Exercise -
Reproduce the whole listing, character for character.

Dataset excerpt -

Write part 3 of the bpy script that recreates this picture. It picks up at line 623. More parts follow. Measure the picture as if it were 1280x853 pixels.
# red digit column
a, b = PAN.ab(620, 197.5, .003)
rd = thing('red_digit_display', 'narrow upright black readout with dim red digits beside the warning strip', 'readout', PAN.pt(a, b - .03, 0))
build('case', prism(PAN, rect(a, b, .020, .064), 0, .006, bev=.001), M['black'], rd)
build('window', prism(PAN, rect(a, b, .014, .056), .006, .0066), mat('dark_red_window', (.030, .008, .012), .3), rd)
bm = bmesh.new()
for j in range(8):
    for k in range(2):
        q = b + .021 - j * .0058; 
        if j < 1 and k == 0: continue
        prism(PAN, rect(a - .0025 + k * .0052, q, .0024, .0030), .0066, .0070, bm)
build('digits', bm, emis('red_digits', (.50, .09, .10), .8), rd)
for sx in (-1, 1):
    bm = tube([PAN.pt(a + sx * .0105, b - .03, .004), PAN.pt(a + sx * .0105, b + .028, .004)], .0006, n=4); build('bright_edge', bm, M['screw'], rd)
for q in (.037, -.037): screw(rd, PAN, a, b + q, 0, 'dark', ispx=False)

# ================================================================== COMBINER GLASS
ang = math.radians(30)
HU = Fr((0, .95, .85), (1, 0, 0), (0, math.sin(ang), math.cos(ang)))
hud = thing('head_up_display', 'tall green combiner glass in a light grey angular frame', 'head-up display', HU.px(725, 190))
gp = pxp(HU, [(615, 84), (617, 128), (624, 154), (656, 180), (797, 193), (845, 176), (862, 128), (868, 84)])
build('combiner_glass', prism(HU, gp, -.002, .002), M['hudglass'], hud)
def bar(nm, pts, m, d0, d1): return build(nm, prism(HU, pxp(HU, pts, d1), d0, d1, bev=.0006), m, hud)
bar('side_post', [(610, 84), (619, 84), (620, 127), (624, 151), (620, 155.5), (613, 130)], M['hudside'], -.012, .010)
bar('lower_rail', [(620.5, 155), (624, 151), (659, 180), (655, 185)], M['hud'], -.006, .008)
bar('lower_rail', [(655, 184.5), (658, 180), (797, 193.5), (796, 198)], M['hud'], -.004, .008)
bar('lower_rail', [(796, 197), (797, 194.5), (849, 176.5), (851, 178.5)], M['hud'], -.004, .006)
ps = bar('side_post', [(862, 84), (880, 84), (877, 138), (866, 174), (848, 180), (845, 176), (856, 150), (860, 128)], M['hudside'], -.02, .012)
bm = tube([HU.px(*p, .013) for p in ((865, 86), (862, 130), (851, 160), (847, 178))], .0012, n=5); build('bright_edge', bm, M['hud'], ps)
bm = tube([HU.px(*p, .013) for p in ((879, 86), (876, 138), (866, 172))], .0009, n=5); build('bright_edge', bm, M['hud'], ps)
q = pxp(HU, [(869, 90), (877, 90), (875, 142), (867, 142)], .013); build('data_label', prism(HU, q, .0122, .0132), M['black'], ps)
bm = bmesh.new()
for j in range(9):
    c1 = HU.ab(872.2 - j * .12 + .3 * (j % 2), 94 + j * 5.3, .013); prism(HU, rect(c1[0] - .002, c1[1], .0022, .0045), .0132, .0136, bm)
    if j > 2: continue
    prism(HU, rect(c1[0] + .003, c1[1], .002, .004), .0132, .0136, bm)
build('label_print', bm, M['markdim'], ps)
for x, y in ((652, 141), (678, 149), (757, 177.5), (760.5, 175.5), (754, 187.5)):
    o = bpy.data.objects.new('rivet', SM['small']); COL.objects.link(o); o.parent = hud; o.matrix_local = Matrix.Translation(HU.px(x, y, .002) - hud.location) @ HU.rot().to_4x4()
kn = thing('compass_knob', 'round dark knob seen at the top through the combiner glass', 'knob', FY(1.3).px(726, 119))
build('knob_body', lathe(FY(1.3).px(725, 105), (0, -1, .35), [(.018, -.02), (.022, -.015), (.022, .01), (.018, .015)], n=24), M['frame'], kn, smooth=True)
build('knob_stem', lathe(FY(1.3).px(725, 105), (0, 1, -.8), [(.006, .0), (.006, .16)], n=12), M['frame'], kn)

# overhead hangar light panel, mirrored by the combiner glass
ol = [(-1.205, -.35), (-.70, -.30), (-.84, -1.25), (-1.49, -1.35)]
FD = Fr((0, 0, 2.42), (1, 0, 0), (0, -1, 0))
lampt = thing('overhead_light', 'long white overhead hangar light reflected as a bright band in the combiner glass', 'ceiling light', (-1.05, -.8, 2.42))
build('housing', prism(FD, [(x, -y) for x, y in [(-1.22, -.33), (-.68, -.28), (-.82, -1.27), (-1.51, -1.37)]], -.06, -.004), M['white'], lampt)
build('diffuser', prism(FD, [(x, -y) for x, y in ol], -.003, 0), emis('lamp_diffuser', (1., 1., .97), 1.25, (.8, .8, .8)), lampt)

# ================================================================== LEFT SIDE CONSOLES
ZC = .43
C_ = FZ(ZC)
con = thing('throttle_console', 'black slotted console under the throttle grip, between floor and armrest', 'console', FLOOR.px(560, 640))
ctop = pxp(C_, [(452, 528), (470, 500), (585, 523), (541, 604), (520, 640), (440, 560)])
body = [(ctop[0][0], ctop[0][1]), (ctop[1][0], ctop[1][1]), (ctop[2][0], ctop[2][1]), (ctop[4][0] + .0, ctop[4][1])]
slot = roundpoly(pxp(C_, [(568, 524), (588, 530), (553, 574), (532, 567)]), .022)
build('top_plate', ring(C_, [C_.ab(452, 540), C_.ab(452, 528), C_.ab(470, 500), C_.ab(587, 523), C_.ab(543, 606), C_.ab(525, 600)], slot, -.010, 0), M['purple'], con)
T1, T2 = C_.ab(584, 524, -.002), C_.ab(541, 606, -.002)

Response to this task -
Write part 3 of the bpy script that recreates this picture. It picks up at line 623. More parts follow. Measure the picture as if it were 1280x853 pixels.
# red digit column
a, b = PAN.ab(620, 197.5, .003)
rd = thing('red_digit_display', 'narrow upright black readout with dim red digits beside the warning strip', 'readout', PAN.pt(a, b - .03, 0))
build('case', prism(PAN, rect(a, b, .020, .064), 0, .006, bev=.001), M['black'], rd)
build('window', prism(PAN, rect(a, b, .014, .056), .006, .0066), mat('dark_red_window', (.030, .008, .012), .3), rd)
bm = bmesh.new()
for j in range(8):
    for k in range(2):
        q = b + .021 - j * .0058; 
        if j < 1 and k == 0: continue
        prism(PAN, rect(a - .0025 + k * .0052, q, .0024, .0030), .0066, .0070, bm)
build('digits', bm, emis('red_digits', (.50, .09, .10), .8), rd)
for sx in (-1, 1):
    bm = tube([PAN.pt(a + sx * .0105, b - .03, .004), PAN.pt(a + sx * .0105, b + .028, .004)], .0006, n=4); build('bright_edge', bm, M['screw'], rd)
for q in (.037, -.037): screw(rd, PAN, a, b + q, 0, 'dark', ispx=False)

# ================================================================== COMBINER GLASS
ang = math.radians(30)
HU = Fr((0, .95, .85), (1, 0, 0), (0, math.sin(ang), math.cos(ang)))
hud = thing('head_up_display', 'tall green combiner glass in a light grey angular frame', 'head-up display', HU.px(725, 190))
gp = pxp(HU, [(615, 84), (617, 128), (624, 154), (656, 180), (797, 193), (845, 176), (862, 128), (868, 84)])
build('combiner_glass', prism(HU, gp, -.002, .002), M['hudglass'], hud)
def bar(nm, pts, m, d0, d1): return build(nm, prism(HU, pxp(HU, pts, d1), d0, d1, bev=.0006), m, hud)
bar('side_post', [(610, 84), (619, 84), (620, 127), (624, 151), (620, 155.5), (613, 130)], M['hudside'], -.012, .010)
bar('lower_rail', [(620.5, 155), (624, 151), (659, 180), (655, 185)], M['hud'], -.006, .008)
bar('lower_rail', [(655, 184.5), (658, 180), (797, 193.5), (796, 198)], M['hud'], -.004, .008)
bar('lower_rail', [(796, 197), (797, 194.5), (849, 176.5), (851, 178.5)], M['hud'], -.004, .006)
ps = bar('side_post', [(862, 84), (880, 84), (877, 138), (866, 174), (848, 180), (845, 176), (856, 150), (860, 128)], M['hudside'], -.02, .012)
bm = tube([HU.px(*p, .013) for p in ((865, 86), (862, 130), (851, 160), (847, 178))], .0012, n=5); build('bright_edge', bm, M['hud'], ps)
bm = tube([HU.px(*p, .013) for p in ((879, 86), (876, 138), (866, 172))], .0009, n=5); build('bright_edge', bm, M['hud'], ps)
q = pxp(HU, [(869, 90), (877, 90), (875, 142), (867, 142)], .013); build('data_label', prism(HU, q, .0122, .0132), M['black'], ps)
bm = bmesh.new()
for j in range(9):
    c1 = HU.ab(872.2 - j * .12 + .3 * (j % 2), 94 + j * 5.3, .013); prism(HU, rect(c1[0] - .002, c1[1], .0022, .0045), .0132, .0136, bm)
    if j > 2: continue
    prism(HU, rect(c1[0] + .003, c1[1], .002, .004), .0132, .0136, bm)
build('label_print', bm, M['markdim'], ps)
for x, y in ((652, 141), (678, 149), (757, 177.5), (760.5, 175.5), (754, 187.5)):
    o = bpy.data.objects.new('rivet', SM['small']); COL.objects.link(o); o.parent = hud; o.matrix_local = Matrix.Translation(HU.px(x, y, .002) - hud.location) @ HU.rot().to_4x4()
kn = thing('compass_knob', 'round dark knob seen at the top through the combiner glass', 'knob', FY(1.3).px(726, 119))
build('knob_body', lathe(FY(1.3).px(725, 105), (0, -1, .35), [(.018, -.02), (.022, -.015), (.022, .01), (.018, .015)], n=24), M['frame'], kn, smooth=True)
build('knob_stem', lathe(FY(1.3).px(725, 105), (0, 1, -.8), [(.006, .0), (.006, .16)], n=12), M['frame'], kn)

# overhead hangar light panel, mirrored by the combiner glass
ol = [(-1.205, -.35), (-.70, -.30), (-.84, -1.25), (-1.49, -1.35)]
FD = Fr((0, 0, 2.42), (1, 0, 0), (0, -1, 0))
lampt = thing('overhead_light', 'long white overhead hangar light reflected as a bright band in the combiner glass', 'ceiling light', (-1.05, -.8, 2.42))
build('housing', prism(FD, [(x, -y) for x, y in [(-1.22, -.33), (-.68, -.28), (-.82, -1.27), (-1.51, -1.37)]], -.06, -.004), M['white'], lampt)
build('diffuser', prism(FD, [(x, -y) for x, y in ol], -.003, 0), emis('lamp_diffuser', (1., 1., .97), 1.25, (.8, .8, .8)), lampt)

# ================================================================== LEFT SIDE CONSOLES
ZC = .43
C_ = FZ(ZC)
con = thing('throttle_console', 'black slotted console under the throttle grip, between floor and armrest', 'console', FLOOR.px(560, 640))
ctop = pxp(C_, [(452, 528), (470, 500), (585, 523), (541, 604), (520, 640), (440, 560)])
body = [(ctop[0][0], ctop[0][1]), (ctop[1][0], ctop[1][1]), (ctop[2][0], ctop[2][1]), (ctop[4][0] + .0, ctop[4][1])]
slot = roundpoly(pxp(C_, [(568, 524), (588, 530), (553, 574), (532, 567)]), .022)
build('top_plate', ring(C_, [C_.ab(452, 540), C_.ab(452, 528), C_.ab(470, 500), C_.ab(587, 523), C_.ab(543, 606), C_.ab(525, 600)], slot, -.010, 0), M['purple'], con)
T1, T2 = C_.ab(584, 524, -.002), C_.ab(541, 606, -.002)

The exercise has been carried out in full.